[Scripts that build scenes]
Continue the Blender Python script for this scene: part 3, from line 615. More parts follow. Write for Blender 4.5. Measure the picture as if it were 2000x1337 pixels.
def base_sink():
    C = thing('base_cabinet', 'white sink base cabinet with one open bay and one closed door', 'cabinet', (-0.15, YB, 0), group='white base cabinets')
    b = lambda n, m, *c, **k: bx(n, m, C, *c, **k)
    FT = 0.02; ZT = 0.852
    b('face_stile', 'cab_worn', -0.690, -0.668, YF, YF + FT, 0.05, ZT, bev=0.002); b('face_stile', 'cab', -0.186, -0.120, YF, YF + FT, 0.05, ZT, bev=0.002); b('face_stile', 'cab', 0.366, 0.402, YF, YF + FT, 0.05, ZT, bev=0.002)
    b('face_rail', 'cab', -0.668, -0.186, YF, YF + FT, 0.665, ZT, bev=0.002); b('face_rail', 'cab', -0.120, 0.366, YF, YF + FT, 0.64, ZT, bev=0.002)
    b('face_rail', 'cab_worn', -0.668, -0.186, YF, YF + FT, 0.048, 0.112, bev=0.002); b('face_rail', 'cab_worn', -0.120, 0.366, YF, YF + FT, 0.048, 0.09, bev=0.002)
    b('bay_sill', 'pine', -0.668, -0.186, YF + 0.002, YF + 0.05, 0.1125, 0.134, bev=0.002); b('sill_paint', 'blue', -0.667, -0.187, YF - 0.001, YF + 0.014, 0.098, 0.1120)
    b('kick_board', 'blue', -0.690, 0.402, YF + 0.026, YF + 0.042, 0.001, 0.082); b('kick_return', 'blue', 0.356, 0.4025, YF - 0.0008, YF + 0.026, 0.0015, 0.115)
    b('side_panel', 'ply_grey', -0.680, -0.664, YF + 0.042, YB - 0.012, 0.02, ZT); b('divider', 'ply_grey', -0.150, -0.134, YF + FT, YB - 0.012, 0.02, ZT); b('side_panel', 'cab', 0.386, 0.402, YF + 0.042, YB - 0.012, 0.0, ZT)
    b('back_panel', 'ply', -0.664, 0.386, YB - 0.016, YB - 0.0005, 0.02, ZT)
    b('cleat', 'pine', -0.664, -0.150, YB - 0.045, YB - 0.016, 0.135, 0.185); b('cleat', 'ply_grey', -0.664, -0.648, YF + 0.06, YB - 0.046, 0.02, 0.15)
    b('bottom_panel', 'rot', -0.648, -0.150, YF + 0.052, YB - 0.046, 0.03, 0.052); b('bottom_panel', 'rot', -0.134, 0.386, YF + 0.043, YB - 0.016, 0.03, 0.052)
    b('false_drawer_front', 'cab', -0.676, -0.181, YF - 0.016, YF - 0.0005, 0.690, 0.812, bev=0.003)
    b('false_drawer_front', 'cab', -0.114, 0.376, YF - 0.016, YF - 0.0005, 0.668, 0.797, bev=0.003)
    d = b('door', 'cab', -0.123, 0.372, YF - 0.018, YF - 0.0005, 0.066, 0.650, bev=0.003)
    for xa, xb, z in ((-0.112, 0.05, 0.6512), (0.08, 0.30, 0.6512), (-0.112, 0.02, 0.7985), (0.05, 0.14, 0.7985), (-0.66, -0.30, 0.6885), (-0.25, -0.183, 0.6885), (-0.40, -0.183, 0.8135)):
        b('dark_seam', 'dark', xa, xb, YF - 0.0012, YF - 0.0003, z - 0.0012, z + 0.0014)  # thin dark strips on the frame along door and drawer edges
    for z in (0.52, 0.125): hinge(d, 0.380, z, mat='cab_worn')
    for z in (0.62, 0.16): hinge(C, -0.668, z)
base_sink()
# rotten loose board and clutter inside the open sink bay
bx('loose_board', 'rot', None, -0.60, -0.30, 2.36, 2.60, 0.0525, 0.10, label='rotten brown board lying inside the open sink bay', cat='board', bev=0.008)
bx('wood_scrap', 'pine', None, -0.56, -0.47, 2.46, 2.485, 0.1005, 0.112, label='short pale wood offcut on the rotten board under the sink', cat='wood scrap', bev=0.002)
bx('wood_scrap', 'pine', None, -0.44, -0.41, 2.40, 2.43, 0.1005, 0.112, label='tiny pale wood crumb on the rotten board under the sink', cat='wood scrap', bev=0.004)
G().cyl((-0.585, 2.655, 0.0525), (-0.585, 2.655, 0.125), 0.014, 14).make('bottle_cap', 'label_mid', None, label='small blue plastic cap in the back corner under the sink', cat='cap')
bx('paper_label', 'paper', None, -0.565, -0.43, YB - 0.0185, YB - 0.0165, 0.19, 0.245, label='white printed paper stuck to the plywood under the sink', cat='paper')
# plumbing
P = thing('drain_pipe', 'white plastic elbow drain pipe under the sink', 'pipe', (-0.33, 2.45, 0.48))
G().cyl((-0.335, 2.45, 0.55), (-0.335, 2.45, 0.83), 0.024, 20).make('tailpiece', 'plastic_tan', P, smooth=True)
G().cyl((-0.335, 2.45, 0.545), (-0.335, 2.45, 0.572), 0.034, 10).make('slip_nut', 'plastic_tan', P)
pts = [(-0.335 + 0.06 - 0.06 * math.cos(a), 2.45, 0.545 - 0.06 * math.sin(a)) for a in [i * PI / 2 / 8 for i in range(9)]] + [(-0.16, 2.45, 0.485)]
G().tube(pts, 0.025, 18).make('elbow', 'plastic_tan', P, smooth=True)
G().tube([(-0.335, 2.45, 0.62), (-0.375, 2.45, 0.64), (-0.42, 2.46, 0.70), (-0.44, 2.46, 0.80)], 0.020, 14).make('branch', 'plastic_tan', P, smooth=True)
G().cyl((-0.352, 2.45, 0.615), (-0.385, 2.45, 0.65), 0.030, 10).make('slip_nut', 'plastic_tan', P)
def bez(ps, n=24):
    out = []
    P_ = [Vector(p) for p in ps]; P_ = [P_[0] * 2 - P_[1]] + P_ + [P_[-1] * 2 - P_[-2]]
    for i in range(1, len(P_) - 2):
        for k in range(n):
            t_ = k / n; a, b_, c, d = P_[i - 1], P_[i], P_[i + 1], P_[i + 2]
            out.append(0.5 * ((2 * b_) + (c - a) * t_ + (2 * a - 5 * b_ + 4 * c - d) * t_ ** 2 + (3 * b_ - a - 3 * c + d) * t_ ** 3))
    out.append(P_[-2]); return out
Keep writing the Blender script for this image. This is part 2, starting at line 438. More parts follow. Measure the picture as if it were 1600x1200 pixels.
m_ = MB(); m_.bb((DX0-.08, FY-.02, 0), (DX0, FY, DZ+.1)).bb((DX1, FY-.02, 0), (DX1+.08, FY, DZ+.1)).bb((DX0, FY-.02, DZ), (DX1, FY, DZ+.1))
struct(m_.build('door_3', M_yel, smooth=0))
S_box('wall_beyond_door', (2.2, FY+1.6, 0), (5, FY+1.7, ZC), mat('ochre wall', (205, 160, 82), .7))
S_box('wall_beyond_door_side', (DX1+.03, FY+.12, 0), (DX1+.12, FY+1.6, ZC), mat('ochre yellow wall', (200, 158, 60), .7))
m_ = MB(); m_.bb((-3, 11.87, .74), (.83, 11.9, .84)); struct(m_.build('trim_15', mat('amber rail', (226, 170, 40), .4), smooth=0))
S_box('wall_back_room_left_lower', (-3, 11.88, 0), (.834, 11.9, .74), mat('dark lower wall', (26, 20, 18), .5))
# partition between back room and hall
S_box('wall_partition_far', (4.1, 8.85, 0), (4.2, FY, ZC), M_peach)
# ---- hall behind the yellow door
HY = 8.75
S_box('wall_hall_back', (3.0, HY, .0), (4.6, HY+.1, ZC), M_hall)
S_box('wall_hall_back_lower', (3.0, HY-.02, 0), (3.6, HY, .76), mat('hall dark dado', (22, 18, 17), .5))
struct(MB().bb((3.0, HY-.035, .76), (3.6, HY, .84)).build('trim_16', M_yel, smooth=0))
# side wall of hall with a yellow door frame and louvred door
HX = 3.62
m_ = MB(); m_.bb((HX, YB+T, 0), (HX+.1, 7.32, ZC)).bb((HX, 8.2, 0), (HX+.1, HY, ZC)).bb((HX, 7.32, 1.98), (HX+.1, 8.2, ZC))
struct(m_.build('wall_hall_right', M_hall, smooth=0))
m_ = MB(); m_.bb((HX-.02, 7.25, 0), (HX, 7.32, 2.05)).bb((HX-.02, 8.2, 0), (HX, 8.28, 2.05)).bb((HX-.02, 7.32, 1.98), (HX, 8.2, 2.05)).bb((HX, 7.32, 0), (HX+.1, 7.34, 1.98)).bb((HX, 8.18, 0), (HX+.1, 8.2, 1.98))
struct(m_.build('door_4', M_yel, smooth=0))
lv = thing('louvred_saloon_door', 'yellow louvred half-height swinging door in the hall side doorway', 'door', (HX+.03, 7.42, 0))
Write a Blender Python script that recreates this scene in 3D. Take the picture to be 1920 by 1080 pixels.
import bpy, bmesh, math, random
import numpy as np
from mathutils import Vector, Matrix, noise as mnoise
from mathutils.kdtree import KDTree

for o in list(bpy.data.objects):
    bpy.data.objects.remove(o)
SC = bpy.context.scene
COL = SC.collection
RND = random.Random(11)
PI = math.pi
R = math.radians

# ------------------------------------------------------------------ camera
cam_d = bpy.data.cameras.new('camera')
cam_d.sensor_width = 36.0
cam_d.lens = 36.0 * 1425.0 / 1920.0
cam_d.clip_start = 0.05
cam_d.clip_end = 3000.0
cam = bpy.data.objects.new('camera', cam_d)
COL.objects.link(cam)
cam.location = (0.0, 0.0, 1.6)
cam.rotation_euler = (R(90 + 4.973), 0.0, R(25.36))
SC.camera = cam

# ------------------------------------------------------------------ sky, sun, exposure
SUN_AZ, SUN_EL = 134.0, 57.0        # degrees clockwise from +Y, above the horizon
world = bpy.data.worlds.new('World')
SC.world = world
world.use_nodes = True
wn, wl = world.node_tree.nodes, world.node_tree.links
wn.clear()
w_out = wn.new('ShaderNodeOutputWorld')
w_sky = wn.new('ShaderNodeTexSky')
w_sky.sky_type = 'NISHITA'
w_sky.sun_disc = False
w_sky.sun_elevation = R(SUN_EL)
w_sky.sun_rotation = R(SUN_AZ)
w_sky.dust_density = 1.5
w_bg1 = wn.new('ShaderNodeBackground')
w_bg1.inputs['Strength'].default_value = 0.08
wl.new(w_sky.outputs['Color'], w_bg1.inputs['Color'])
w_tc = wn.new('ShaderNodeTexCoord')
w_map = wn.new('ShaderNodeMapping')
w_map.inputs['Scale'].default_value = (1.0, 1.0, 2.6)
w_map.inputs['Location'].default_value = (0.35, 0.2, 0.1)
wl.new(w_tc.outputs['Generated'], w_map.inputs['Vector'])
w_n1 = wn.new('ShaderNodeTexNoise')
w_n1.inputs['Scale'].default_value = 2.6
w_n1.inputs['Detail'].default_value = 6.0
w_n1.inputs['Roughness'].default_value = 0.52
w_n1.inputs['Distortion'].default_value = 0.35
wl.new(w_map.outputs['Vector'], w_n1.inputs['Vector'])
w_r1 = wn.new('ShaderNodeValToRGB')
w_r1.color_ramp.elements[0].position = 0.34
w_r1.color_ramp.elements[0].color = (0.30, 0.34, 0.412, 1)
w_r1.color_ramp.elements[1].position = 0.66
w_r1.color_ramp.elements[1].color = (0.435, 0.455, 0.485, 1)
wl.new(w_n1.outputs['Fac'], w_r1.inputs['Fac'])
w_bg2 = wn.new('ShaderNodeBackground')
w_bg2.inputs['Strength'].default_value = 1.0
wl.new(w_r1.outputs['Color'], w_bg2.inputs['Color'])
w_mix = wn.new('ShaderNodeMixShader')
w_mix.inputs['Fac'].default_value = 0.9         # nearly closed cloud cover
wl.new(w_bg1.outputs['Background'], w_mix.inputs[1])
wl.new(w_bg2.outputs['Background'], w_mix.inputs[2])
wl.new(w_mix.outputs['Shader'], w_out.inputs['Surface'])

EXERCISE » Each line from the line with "Write a Blender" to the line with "SC.camera = cam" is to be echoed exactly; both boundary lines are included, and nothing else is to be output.

EXPECTED ANSWER »
Write a Blender Python script that recreates this scene in 3D. Take the picture to be 1920 by 1080 pixels.
import bpy, bmesh, math, random
import numpy as np
from mathutils import Vector, Matrix, noise as mnoise
from mathutils.kdtree import KDTree

for o in list(bpy.data.objects):
    bpy.data.objects.remove(o)
SC = bpy.context.scene
COL = SC.collection
RND = random.Random(11)
PI = math.pi
R = math.radians

# ------------------------------------------------------------------ camera
cam_d = bpy.data.cameras.new('camera')
cam_d.sensor_width = 36.0
cam_d.lens = 36.0 * 1425.0 / 1920.0
cam_d.clip_start = 0.05
cam_d.clip_end = 3000.0
cam = bpy.data.objects.new('camera', cam_d)
COL.objects.link(cam)
cam.location = (0.0, 0.0, 1.6)
cam.rotation_euler = (R(90 + 4.973), 0.0, R(25.36))
SC.camera = cam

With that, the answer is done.